Of the president’s 98 Senate-confirmed appointees to the administration’s most senior leadership roles in its first 200 days, ending on Aug. 7, only two, or 2 percent — Scott Turner, the secretary of Housing and Urban Development, and Earl G. Matthews, the Defense Department’s general counsel — are Black.

The statistics were compiled for the Brookings Institution by Kathryn Dunn Tenpas, a senior fellow at the University of Virginia’s Miller Center who specializes in presidential personnel. The statistics track appointments to the 15 cabinet departments in the presidential line of succession: Treasury, Defense, Justice, Homeland Security, Interior, Agriculture, Commerce, Labor, Energy, Health and Human Services, Transportation, Housing and Urban Development and Veterans Affairs.
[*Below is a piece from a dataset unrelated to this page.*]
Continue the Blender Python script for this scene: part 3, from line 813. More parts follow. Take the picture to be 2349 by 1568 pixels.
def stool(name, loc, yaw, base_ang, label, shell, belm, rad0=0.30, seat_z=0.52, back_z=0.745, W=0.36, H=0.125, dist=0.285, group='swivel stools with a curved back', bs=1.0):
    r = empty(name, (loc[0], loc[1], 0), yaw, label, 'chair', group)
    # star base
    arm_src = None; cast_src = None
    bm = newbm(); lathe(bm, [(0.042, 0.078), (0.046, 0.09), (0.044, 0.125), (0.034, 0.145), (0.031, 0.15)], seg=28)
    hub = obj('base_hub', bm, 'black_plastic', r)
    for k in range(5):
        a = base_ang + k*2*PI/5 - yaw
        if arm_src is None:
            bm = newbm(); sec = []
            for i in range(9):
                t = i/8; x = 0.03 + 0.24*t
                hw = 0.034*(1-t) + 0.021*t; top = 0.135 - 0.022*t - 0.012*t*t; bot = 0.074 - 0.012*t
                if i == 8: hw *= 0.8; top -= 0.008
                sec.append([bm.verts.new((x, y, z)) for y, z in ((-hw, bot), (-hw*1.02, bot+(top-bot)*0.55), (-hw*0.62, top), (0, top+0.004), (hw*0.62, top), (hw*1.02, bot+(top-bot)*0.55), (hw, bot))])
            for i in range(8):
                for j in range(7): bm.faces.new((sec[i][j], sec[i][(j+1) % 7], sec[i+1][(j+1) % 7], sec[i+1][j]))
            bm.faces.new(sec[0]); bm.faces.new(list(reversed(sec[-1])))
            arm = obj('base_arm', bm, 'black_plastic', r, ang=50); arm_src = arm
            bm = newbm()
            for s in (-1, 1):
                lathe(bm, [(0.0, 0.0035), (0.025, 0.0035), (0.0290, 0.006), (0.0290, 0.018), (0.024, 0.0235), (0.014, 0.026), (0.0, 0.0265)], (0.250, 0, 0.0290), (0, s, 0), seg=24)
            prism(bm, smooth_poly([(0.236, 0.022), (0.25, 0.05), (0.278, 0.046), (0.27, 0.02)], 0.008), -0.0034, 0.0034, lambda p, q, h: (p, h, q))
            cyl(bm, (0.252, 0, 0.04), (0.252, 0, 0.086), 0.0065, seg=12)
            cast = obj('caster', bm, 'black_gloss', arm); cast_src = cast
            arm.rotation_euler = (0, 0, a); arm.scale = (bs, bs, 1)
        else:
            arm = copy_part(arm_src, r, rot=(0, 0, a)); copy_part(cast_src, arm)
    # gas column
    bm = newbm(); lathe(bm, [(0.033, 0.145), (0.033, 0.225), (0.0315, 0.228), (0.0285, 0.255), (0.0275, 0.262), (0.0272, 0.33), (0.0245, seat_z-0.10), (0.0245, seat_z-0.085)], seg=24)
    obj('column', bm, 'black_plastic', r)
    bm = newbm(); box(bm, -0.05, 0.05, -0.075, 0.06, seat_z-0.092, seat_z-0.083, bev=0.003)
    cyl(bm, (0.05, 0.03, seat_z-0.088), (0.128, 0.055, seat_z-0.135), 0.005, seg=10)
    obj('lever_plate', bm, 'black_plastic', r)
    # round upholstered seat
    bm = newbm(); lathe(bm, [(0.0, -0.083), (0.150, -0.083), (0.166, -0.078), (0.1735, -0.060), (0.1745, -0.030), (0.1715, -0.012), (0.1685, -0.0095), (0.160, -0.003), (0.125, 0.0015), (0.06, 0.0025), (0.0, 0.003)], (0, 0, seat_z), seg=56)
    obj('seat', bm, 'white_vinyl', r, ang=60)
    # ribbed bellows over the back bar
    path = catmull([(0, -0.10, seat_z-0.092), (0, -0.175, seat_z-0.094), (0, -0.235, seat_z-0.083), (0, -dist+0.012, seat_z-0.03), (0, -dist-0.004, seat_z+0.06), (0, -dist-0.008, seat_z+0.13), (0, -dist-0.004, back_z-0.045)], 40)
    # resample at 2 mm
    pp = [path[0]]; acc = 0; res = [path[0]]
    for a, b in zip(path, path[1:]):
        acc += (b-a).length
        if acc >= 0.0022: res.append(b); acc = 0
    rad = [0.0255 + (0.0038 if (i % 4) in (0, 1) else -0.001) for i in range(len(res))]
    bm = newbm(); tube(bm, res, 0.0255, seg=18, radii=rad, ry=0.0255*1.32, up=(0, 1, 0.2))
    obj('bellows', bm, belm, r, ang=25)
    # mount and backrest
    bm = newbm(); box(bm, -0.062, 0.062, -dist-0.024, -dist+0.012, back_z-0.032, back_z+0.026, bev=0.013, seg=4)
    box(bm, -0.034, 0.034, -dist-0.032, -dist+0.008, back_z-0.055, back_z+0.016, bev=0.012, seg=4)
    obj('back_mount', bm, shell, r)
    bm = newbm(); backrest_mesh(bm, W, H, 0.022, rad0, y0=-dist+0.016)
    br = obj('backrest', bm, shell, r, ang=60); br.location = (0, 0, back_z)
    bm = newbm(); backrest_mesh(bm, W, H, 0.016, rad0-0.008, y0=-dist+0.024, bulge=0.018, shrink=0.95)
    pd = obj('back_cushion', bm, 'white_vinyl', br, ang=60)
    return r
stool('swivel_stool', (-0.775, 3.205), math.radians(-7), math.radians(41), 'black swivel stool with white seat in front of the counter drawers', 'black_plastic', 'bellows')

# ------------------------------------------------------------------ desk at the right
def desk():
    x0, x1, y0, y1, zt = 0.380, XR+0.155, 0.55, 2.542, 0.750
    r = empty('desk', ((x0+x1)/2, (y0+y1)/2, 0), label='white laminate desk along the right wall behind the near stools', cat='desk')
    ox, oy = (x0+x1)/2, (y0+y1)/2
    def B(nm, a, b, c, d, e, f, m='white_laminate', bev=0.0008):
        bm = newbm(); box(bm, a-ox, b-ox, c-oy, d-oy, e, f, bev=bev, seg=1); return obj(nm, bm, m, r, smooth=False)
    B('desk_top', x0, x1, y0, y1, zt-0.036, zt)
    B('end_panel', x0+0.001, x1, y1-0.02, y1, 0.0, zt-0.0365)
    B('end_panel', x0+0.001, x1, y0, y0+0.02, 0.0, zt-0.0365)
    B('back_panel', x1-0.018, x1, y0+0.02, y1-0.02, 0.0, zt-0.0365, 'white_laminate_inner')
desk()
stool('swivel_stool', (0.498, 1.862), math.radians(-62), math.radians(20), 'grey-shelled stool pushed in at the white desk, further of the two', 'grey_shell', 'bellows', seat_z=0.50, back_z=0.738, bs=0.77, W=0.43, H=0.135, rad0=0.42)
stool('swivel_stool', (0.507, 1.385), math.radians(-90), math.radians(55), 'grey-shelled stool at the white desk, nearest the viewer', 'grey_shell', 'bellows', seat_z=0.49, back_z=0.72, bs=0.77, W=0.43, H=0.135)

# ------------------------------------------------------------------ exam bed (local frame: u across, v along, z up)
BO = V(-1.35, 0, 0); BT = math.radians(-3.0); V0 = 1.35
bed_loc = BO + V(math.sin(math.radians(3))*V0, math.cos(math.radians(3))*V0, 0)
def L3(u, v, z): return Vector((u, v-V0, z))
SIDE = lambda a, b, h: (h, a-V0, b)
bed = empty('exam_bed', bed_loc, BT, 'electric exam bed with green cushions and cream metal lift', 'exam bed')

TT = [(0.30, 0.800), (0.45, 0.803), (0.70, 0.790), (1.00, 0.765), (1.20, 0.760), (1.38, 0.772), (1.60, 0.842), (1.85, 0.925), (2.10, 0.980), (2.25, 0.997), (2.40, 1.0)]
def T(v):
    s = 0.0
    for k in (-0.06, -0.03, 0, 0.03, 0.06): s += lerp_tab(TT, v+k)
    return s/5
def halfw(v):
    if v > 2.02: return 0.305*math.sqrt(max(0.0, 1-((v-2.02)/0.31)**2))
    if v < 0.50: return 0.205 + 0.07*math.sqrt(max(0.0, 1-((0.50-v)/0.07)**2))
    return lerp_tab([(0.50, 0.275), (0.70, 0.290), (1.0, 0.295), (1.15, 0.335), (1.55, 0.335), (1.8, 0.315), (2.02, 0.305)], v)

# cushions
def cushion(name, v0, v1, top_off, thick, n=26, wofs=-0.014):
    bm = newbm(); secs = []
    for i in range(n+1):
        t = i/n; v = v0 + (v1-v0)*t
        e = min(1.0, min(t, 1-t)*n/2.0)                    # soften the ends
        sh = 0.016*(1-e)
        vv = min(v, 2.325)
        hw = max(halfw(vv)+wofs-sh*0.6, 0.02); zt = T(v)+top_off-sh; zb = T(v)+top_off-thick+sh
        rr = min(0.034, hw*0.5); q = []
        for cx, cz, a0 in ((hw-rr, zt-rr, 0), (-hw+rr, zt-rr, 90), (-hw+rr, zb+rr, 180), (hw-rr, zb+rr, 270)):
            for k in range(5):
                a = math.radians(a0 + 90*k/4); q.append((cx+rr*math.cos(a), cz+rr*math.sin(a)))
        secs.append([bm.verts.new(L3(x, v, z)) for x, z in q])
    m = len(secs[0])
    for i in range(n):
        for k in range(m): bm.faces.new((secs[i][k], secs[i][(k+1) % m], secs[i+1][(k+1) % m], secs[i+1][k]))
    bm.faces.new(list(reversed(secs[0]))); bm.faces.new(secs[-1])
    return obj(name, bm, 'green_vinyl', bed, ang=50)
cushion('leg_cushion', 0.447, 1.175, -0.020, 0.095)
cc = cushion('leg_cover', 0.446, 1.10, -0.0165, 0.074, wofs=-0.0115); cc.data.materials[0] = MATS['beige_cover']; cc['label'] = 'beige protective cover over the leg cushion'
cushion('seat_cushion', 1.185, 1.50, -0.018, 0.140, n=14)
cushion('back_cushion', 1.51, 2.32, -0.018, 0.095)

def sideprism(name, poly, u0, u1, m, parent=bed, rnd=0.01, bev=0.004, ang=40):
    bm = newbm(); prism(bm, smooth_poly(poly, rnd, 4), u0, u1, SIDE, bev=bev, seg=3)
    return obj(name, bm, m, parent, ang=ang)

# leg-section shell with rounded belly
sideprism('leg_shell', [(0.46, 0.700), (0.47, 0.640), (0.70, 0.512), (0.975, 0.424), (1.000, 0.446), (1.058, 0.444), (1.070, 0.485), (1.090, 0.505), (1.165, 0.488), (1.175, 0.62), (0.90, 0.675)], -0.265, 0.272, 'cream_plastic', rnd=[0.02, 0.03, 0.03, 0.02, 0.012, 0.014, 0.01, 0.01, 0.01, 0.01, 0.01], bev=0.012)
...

“Trump seemed to be very proud to have ‘Blacks for Trump’ at all of his rallies and behind the podium, but not behind him in the cabinet meetings,” said Dedrick Asante-Muhammad, the president of the Joint Center for Political and Economic Studies, a think tank that tracks Black representation in government leadership, among other markers. The dearth of Black people at the top, he said, would result in “radical substantive policy changes” for African Americans. “When we’re not in the room,” he said, “things don’t tend to go better for us.”

Mr. Trump’s highest-profile firing of a senior Black leader was in February, when he welcomed Gen. Charles Q. Brown Jr., the second Black chairman of the Joint Chiefs of Staff and the nation’s senior military officer. Joint Chiefs chairmen traditionally remain in place as administrations change, regardless of the president’s party, and in 2020 Mr. Trump had nominated General Brown, a fighter pilot, to be the Air Force’s chief of staff. But Defense Secretary Pete Hegseth had previously said that General Brown should be fired because of a “woke” focus on D.E.I. programs in the military and questioned whether he was promoted because of his race.

General Brown was replaced with a little-known Air Force general, Dan Caine.

The president has fired other Black officials, like Mr. Primus, from top jobs at government agencies and independent boards that typically serve multiple administrations.